Tool Reviews (+Hot New Tools): DeWalt 20V Max XR Biscuit Joiner

PRICE: $279.00 (tool only),


  • Brushless motor
  • Cuts #0, 10, 20 biscuits
  • Accepts DeWalt 20V MAX batteries
  • DeWalt Airlock compatible dust port
  •  1⁄8 × 4" blade

For many years I had been wary of any battery-operated power tools beyond your standard hand drills and drivers. One particular circular saw that would grind to a halt mid-board comes to mind. So when I first tried out DeWalt’s line of 20V Max XR tools a few years ago, I was dubious. But the angle grinder I tested out worked like a dream, rarely bogged down, and the charge typically lasted longer than I needed it to. I was a convert. When I heard there was a new DeWalt 20V Max XR biscuit joiner on the market, I knew I wanted to give it a try.
If you’re familiar with the corded version of this tool, the features are similar.

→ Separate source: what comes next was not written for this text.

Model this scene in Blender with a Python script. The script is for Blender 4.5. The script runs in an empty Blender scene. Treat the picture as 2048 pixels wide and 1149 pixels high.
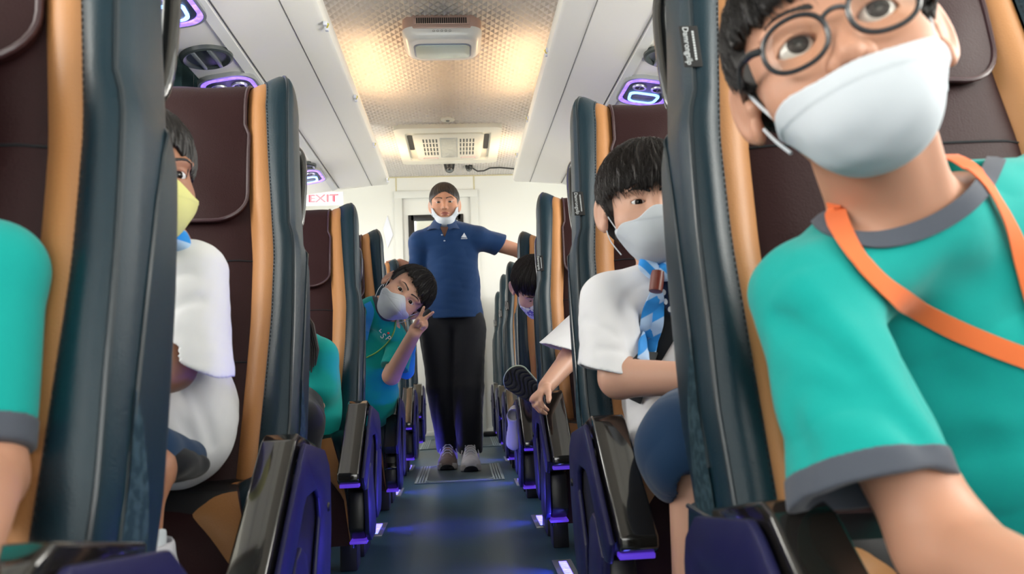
import bpy, bmesh, math, random
import numpy as np
from mathutils import Vector, Matrix
R_ = random.Random(7)
SC = bpy.context.scene
COL = SC.collection

# ------------------------------------------------------------------ camera
F, YAW, PIT, ROL, CX, CZ = 1500.0, .0708, .102, .0414, .0255, .538
cam_d = bpy.data.cameras.new('camera')
cam_d.sensor_width = 36.0
cam_d.lens = F / 2048 * 36
cam_d.clip_start = .02
cam_d.dof.use_dof = True
cam_d.dof.focus_distance = 2.3
cam_d.dof.aperture_fstop = 6.3
cam = bpy.data.objects.new('camera', cam_d)
COL.objects.link(cam)
cam.matrix_world = (Matrix.Translation((CX, 0, CZ)) @ Matrix.Rotation(-YAW, 4, 'Z')
                    @ Matrix.Rotation(math.pi/2 + PIT, 4, 'X') @ Matrix.Rotation(-ROL, 4, 'Z'))
SC.camera = cam
SC.view_settings.view_transform = 'Standard'
SC.view_settings.look = 'None'
SC.view_settings.gamma = 1
SC.view_settings.use_curve_mapping = False
SC.view_settings.exposure = 0.18

# ------------------------------------------------------------------ world: bright sky, green ground and trees below
w = bpy.data.worlds.new('sky')
SC.world = w
w.use_nodes = True
nt = w.node_tree
nt.nodes.clear()
out = nt.nodes.new('ShaderNodeOutputWorld')
bg = nt.nodes.new('ShaderNodeBackground')
tc = nt.nodes.new('ShaderNodeTexCoord')
sep = nt.nodes.new('ShaderNodeSeparateXYZ')
cr = nt.nodes.new('ShaderNodeValToRGB')
cr.color_ramp.elements[0].position = .40
cr.color_ramp.elements[0].color = (.30, .34, .27, 1)
cr.color_ramp.elements[1].position = .56
cr.color_ramp.elements[1].color = (.97, .98, .96, 1)
mp = nt.nodes.new('ShaderNodeMapRange')
mp.inputs[1].default_value = -1
mp.inputs[2].default_value = 1
nt.links.new(tc.outputs['Generated'], sep.inputs[0])
nt.links.new(sep.outputs[2], mp.inputs[0])
nt.links.new(mp.outputs[0], cr.inputs[0])
nt.links.new(cr.outputs[0], bg.inputs[0])
nt.links.new(bg.outputs[0], out.inputs[0])
bg.inputs[1].default_value = 3.0

def area(name, loc, direction, sx, sy, power, color=(1, 1, 1), spread=math.pi):
    l = bpy.data.lights.new(name, 'AREA')
    l.shape = 'RECTANGLE'; l.size = sx; l.size_y = sy
    l.energy = power; l.color = color; l.spread = spread
    o = bpy.data.objects.new(name, l)
    o.location = loc
    o.rotation_euler = Vector(direction).to_track_quat('-Z', 'Y').to_euler()
    COL.objects.link(o)
    return o
# daylight falling in through the windscreen and the side windows
area('windscreen_daylight', (0, -1.75, 1.35), (0, 1, -.12), 2.2, 1.2, 15, (1.0, .985, .96))
for sx in (-1, 1):
    for yy in (0.2, 2.0, 3.7, 5.2):
        area('side_window_daylight', (sx*1.5, yy, 1.17), (-sx, 0, .22), 1.4, .8, (48 if yy < 3 else 36 if yy < 4 else 13), (1.0, .965, .93))

# ------------------------------------------------------------------ pixel of the photograph -> point in the bus
def ray(u, v):
    a, b = u-1024, v-574.5
    c, s = math.cos(ROL), math.sin(ROL)
    x, up, d = (a*c-b*s)/F, -(a*s+b*c)/F, 1
    c, s = math.cos(PIT), math.sin(PIT)
    yf, z = d*c-up*s, d*s+up*c
    c, s = math.cos(YAW), math.sin(YAW)
    return np.array([x*c+yf*s, -x*s+yf*c, z])
C0 = np.array([CX, 0, CZ])
def W(u, v, Y):
    r = ray(u, v); return C0 + Y/r[1]*r
def WZ(u, v, Z):
    r = ray(u, v); return C0 + (Z-CZ)/r[2]*r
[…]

In fact, it works just as well as the corded version, cutting accurately and aligning easily. Its depth dial lets you adjust the plunge action to cut the standard #0, 10, and 20 biscuit mortises, or switch the dial to “M” for a maximum plunge of 25/32". The fence adjustments are also tool-free and straightforward. Loosen the height adjustment lock knob before raising or lowering the fence with the adjustment dial, then relock. There is a second lock knob for adjusting the angle of the fence. I found the angle adjustment to be a little bit loose and clunky at first, but leaving the adjustment knob a little bit tight, but not locked, allowed me to get a more controlled, precise action.
 The included dust bag worked pretty well to catch the dust from the joiner in use, but the tool really shines when it’s hooked up to a dust extractor. It comes with a standard 35mm dust port, or you can swap in the DeWalt Airlock connector (also included) that works with their dust extractor systems. You might be asking, “What’s the point of a cordless tool if you’re just going to attach a giant hose to it?” And the answer to this is, “No tangles!” I was surprised at how freeing it felt to only need to wrangle the vacuum hose. That said, the connection between the dust collection adapters and the tool is a little flimsy, but I only had to reconnect the adapter once or twice during my testing.
Changing the blade is also straightforward, if a little cumbersome. Just remove four torx bolts on the bottom of the shoe and rotate it back to access the blade. The first time I tried this, the shoe was pretty well stuck on one of its roll pins. A little elbow grease knocked it loose, and it opened and closed pretty easily after that. With the shoe open, an included spanner wrench in combination with a spindle lock button loosens the blade nut to replace the blade.
The basic tool does not come with a battery, but it works with all DeWalt 20V Max batteries, including the flex volt series. In my testing of the tool, I never ran out of battery power, so I can’t say how many hours a charge will last, but I can say that I built the Library Steps 
(p. 31) without making a dent in the battery meter. If you’re looking for an accurate, reliable biscuit joiner with the freedom of cordless technology, this is a sturdy, powerful tool that will do the trick.